Do you have actual data that you are basing your model on? It seems like quite often, fuel has to get scarce from other sources, before it makes sense to put in the infrastructure to develop the oil. We knew about oil in Alaska, but didn't develop it until US-48 started declining. Oil in Iraq has been known for quite a while, but political issues have interfered with development.
The exponential distribution is definitely skewed. There is a finite probability of having delays of 20 years or more. As a matter of fact, the combination of the 4 latencies could conceivably push the peak location to beyond 30 and approaching 40 years. This occurs when you add in the 0.04 proportional extraction rate, which essentially provides a 25 year "shift".

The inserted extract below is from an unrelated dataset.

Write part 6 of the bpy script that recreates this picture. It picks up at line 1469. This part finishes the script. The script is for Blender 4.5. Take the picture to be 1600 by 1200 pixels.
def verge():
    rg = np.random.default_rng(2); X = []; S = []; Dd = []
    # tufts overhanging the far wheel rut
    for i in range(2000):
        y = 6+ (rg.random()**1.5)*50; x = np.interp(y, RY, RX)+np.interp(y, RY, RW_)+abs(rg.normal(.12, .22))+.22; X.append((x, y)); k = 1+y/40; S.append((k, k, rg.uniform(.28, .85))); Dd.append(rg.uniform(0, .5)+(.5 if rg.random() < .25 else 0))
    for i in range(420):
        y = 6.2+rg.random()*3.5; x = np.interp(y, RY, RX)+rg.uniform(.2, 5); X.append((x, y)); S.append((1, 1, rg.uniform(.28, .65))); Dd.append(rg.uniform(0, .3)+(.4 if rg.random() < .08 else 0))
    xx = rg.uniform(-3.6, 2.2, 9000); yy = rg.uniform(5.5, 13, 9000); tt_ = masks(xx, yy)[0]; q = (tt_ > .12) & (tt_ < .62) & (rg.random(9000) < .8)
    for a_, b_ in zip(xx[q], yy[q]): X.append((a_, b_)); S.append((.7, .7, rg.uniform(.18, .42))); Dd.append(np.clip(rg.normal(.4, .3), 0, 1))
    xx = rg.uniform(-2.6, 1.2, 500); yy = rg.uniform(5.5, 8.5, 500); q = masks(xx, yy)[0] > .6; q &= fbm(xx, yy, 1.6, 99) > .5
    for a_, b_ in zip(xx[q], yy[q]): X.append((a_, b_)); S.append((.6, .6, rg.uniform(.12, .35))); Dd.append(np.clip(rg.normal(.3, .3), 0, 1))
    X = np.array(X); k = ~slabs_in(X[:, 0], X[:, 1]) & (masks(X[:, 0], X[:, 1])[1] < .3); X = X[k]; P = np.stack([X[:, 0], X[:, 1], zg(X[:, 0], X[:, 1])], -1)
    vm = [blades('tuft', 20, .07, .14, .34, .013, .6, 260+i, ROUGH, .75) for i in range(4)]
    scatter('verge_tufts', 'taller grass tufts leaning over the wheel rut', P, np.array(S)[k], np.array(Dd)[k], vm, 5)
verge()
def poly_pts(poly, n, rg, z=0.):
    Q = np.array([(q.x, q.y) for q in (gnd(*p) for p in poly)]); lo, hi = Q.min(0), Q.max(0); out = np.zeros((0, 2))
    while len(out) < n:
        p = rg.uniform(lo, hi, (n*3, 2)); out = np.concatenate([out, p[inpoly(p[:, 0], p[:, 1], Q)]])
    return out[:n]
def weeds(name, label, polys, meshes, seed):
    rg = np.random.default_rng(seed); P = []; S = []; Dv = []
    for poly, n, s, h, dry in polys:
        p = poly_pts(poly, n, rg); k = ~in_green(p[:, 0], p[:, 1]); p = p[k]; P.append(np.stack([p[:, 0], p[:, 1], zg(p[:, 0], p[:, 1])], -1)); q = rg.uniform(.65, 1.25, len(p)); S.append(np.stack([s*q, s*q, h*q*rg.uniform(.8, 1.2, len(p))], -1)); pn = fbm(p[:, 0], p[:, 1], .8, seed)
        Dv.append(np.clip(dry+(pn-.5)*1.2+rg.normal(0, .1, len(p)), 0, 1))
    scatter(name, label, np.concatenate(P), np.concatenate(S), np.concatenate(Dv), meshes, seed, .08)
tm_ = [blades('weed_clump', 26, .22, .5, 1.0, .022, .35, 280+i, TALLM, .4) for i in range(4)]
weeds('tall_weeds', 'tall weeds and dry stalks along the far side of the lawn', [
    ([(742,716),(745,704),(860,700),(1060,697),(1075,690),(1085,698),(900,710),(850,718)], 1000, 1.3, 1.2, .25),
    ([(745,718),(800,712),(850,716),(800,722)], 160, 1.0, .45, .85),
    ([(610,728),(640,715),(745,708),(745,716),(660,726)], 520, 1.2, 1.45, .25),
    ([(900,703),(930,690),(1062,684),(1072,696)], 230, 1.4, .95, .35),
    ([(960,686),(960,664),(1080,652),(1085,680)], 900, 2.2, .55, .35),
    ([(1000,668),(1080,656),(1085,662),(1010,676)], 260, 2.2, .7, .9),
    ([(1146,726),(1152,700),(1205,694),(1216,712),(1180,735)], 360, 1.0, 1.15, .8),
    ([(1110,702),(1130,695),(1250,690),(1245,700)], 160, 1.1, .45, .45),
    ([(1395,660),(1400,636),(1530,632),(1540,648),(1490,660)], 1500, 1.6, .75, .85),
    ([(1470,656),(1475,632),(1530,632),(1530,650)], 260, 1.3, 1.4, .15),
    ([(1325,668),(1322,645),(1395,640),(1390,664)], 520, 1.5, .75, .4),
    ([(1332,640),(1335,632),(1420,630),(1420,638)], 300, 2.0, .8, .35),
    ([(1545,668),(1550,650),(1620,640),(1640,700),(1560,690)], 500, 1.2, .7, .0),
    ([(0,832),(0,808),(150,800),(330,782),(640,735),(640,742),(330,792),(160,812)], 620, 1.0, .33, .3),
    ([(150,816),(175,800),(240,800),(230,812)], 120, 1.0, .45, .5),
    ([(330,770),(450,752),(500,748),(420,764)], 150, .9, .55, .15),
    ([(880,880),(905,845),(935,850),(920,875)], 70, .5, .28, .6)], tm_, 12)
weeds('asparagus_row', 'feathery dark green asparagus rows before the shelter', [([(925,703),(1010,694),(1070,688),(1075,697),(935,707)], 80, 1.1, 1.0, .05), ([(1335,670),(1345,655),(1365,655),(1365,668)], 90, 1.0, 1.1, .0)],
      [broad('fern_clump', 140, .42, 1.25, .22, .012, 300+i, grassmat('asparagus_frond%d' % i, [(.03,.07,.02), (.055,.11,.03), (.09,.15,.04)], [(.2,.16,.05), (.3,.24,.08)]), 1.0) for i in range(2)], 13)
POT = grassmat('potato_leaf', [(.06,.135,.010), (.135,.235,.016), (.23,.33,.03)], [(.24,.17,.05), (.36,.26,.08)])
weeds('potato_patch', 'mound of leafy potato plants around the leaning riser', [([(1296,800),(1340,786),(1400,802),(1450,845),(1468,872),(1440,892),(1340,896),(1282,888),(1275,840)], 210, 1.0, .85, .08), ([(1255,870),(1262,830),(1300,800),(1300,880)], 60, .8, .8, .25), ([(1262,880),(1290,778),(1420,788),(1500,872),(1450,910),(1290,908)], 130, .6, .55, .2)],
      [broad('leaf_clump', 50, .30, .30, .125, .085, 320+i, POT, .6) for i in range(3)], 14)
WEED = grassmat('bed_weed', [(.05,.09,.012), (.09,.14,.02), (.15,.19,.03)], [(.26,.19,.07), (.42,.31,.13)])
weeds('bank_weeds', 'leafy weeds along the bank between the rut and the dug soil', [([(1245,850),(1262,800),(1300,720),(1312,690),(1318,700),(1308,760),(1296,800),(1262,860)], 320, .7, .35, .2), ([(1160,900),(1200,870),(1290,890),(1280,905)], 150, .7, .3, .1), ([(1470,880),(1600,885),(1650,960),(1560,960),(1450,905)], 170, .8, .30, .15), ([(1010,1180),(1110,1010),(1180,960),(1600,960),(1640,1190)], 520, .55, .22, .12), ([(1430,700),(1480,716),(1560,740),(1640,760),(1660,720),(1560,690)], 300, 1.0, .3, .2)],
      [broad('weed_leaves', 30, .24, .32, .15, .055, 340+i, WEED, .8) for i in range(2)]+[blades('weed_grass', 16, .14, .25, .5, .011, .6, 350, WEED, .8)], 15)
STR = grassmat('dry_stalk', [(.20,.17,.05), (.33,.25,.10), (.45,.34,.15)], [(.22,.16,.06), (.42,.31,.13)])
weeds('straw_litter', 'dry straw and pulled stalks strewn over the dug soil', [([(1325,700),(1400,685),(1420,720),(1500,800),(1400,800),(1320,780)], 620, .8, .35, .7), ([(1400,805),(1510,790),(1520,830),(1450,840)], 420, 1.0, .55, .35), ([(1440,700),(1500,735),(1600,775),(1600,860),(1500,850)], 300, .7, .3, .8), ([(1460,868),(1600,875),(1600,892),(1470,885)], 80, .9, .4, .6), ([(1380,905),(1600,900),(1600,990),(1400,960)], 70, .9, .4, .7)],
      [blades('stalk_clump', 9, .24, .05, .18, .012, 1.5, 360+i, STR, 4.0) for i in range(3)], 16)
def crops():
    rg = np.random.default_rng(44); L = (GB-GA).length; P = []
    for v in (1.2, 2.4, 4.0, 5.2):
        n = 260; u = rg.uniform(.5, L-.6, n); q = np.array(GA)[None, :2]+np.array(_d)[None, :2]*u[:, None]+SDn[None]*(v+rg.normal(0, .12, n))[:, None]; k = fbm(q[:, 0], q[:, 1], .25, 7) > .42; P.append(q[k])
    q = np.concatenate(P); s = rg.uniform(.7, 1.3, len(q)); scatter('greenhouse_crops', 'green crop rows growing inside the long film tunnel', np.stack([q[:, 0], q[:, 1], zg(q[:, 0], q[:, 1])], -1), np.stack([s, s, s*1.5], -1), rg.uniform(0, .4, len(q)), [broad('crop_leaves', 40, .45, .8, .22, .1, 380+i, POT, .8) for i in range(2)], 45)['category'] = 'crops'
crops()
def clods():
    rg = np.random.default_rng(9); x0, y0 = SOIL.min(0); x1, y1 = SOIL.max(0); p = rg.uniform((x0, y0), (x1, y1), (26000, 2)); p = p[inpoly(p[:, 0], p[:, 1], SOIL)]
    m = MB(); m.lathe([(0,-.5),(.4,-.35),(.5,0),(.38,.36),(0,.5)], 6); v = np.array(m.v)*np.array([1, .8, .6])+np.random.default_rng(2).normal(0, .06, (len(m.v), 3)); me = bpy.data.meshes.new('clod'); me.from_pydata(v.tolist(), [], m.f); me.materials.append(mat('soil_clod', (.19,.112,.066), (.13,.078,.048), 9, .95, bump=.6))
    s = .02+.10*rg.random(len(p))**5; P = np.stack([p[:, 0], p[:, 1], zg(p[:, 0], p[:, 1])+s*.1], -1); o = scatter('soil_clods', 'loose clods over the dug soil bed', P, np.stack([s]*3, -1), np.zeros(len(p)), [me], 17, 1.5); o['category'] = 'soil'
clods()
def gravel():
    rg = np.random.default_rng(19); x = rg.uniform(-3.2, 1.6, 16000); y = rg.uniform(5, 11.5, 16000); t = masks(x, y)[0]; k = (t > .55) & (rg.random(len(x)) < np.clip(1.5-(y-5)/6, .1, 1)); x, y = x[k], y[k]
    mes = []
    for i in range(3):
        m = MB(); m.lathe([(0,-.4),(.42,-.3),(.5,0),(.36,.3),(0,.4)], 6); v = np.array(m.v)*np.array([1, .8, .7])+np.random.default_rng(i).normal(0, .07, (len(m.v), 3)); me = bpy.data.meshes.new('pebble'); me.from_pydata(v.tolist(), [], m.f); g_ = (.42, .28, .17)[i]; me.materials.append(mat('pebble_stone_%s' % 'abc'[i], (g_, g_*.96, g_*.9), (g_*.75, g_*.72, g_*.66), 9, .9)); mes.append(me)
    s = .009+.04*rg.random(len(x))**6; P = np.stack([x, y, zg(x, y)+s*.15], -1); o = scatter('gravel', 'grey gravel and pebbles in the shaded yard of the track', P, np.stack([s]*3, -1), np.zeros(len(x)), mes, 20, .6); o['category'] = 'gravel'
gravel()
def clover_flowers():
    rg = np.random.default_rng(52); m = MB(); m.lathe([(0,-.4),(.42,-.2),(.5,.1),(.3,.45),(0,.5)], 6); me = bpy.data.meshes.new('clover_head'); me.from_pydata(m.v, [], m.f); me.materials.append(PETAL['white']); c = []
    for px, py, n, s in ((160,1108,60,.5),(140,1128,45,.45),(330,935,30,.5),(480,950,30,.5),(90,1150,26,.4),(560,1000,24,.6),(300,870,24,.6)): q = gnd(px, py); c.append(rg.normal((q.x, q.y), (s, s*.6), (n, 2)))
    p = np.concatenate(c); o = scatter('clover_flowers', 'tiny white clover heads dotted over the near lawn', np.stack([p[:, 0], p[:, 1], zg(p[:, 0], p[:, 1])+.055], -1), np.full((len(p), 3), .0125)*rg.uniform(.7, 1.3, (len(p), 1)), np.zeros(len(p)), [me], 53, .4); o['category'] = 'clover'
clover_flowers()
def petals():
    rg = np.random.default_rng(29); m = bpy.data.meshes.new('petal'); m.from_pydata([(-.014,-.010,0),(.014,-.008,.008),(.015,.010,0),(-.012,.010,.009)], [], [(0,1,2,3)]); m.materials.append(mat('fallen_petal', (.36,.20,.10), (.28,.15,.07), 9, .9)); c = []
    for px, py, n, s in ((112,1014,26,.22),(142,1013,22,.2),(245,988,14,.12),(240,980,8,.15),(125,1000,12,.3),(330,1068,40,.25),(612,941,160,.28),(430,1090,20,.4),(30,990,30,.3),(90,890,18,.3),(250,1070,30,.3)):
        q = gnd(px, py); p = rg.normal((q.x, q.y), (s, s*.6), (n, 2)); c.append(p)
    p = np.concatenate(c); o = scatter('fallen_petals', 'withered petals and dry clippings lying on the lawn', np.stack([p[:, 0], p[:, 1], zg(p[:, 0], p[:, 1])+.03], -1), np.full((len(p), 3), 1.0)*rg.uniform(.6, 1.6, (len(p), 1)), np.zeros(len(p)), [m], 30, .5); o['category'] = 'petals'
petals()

As far as actual data, there is some data that we can infer parameters from:
http://mobjectivist.blogspot.com/2005/10/oil-production-ramp-up-times.html
The reasons for delays in developing the Alaska fields and the pipeline are given here, in a TIME article of 1971 (extracts):
http://www.time.com/time/magazine/article/0,9171,877050,00.html
This is an example of the fallow period.
The way I look at it, the point spread function associated with startup time is decidedly asymmetric, 3-4 years at one end, 20+ at the other. Convolve that with the expected discovery curve and you should see something that has a sharp 'kick' at the 3-4 year mark, with a reducing power law shape thereafter. It probably possible to graph with a hour and a suitable package.
However there is another question. Where are these new discoveries likely to be made? Its certainly not going to be a random event - many of the likely spots have been well surveyed - particularly if it were cheap to do so. Even if you take the plot of previous discovery rates, you need to take into account that discoveries in the tail are harder and more expensive, reducing the rate that might be expected.
Thus we should expect oil to be preferentially found in the difficult to reach and expensive spots - pushing out discovery -> exploitation times even further still. Rates will also be less as smaller fields are addressed. All that would tend to flatten the curve, certainly not the exponential increase of the IEA graph.
The Dispersive Discovery model takes future discoveries into account. By the time that the backside tail is reached, the search space traversal is 100's of times faster than it is on the frontside. I promised a few plots earlier. Here are a few examples of noisy discovery profiles and the smoothened Shock production curve (in red) that follows:




Compare against Khebab's Figure 3.
These are each Monte Carlo runs of 120,000 samples each (corresponding to number of reservoirs tapped) with a maximum reservoir size of 80 billion barrels and a minimum nucleated size of 2 million barrels. The key thing to note is that the amount of fluctuation does not affect the final shape after production convolution with the 3 stages plus the 0.04 proportional extraction rate. Yet these are all still random events in the sense that the DD profile provides a weighting for the sampling space.
I just caution on the interpretation of the IEA concave-up curve. Some of this is justified as it it making up for the concave down shape of previous discoveries. But of course they truncate the data before it reaches an expected maximum.